Box, which started out eight years ago as simply an online place to stash files, keeps developing new ways to do business.
The Los Altos, Calif.-based company started making and selling collaboration tools a few years ago, and it was highly successful at it. Now it is diversifying again—this time refining its offerings for vertical markets. Education is one of its top targets.
On Aug. 8 Box introduced both new apps and a partner network called OneCloud for collaboration in education, with industry partners across the Web, mobile and channel. The company also announced that more than 100 universities and hundreds of K-12 institutions are now using Box to facilitate sharing and to create more modern classrooms.
“We’re seeing a lot of interest in the education space as to modernizing and looking at new ways to help teachers in the classroom,” Box General Manager of Enterprise Whitney Bouck told eWEEK. “We’re putting a lot of energy into the new partnerships to round out the ecosystem of technology, in both primary and secondary education.”
In the past year, Box’s sales in the education sector more than doubled, Bouck said. Universities worldwide including Georgetown, University of Maryland, University of Mississippi, Stanford, Temple University and Tufts have moved millions of students, faculty and administrators to the cloud-based service.
With Box’s acquisition of Crocodoc in May, Box is now providing HTML5 document-collaboration tools to its education partners. Crocodoc technology enables learning management systems and education apps to redefine teacher and student workflows with improved document viewing and annotation, Bouck said.
Education applications now in the Box OneCloud include:
—Blackboard Learn: LMS that incorporates learning tools, including course management, social learning, student engagement and mobile features;
—Deltak: online learning tools and administration, a subsidiary of John Wiley & Sons;
—Edmodo: K-12 social learning platform that allows teachers and students to collaborate, share content and use educational apps;
—Haiku Learning: a suite of cloud-based tools designed to get students and educators up and running with digital learning in minutes;
—MediaCore: a cloud-based video education platform that is used by institutions to transform teaching and learning through online video; and
—ShowMyHomework: the U.K.’s No. 1 product for tracking and monitoring homework.

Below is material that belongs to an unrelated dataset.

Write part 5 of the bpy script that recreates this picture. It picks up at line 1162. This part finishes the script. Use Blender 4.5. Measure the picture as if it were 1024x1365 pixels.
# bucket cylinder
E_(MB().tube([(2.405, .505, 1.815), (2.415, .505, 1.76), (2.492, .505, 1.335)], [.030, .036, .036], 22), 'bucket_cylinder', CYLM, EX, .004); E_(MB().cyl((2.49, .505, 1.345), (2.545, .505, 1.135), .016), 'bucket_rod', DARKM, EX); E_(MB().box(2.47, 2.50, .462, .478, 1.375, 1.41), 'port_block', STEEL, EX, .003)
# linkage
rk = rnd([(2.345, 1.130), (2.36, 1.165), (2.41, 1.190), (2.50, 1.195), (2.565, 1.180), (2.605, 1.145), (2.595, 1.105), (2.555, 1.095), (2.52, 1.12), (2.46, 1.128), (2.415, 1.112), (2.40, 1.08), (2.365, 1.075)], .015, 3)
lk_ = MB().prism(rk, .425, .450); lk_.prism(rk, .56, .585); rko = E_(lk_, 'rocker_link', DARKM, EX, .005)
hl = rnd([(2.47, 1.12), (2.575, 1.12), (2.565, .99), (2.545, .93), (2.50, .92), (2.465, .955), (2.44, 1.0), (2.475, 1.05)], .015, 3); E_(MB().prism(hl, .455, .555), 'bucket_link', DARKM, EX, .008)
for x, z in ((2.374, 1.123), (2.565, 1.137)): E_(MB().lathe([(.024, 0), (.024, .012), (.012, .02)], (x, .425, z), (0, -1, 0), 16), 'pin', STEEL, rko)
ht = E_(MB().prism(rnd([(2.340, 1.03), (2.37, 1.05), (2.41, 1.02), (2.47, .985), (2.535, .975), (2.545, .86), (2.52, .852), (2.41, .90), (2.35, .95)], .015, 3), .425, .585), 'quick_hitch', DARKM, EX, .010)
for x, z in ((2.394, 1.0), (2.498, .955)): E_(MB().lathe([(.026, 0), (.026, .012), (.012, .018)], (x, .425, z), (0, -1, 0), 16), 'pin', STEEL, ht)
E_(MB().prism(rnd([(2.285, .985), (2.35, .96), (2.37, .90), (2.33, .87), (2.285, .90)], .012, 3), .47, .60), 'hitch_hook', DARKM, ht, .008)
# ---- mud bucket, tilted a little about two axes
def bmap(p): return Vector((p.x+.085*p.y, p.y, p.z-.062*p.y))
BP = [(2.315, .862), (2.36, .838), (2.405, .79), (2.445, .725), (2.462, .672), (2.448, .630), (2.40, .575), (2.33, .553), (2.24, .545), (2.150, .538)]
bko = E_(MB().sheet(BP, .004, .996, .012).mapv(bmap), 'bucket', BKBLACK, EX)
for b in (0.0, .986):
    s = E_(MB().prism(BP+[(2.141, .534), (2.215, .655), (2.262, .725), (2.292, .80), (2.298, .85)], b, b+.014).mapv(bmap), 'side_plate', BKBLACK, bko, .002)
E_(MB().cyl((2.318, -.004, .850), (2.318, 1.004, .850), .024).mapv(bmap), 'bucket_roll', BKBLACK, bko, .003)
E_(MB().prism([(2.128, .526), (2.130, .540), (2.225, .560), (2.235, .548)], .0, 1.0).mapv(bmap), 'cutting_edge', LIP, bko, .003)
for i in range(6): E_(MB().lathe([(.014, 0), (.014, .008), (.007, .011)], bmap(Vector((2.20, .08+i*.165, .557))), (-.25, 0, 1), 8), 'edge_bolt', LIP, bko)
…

Box is also announcing a new relationship with Canvas by Instructure, a native cloud learning management system. The new partnership uses Box Embed, an HTML5 framework that embeds Box’s entire suite of collaboration and management features directly within Canvas.
Now students and teachers can upload, access and collaborate on all their content within Canvas, and the content remains centrally managed and secured in Box. Canvas also uses Crocodoc’s preview and annotation IT to allow teachers to review and grade assignments within the application.
Building More Mobile Classrooms: Box OneCloud Partners
Box’s new education-focused OneCloud app partners offer new ways for education communities to easily create learning materials, manage classrooms and facilitate communication between students, instructors and parents, while keeping all the content in a secure, central location within Box.
New app partners include:
—Engrade: grading app that improves teachers’ workflow and parent/student engagement;
—Nearpod: enables teachers to easily create and share interactive lessons;
—Celly: group texting service for schools and universities;
—Fluid Notes: simple note taking and handwriting app;
—UX Write: a word processor for the iPad for large documents like theses; and
—9Slides: lets educators build presentations with video for the classroom.
The BoxEmbed integration with Canvas will be available in the first quarter of 2014, Bouck said. Box OneCloud apps Fluid Notes, Nearpod, Celly, UX Write and 9Slides are accessible via the Box Apps Marketplace; Engrade will be available in September, Bouck said.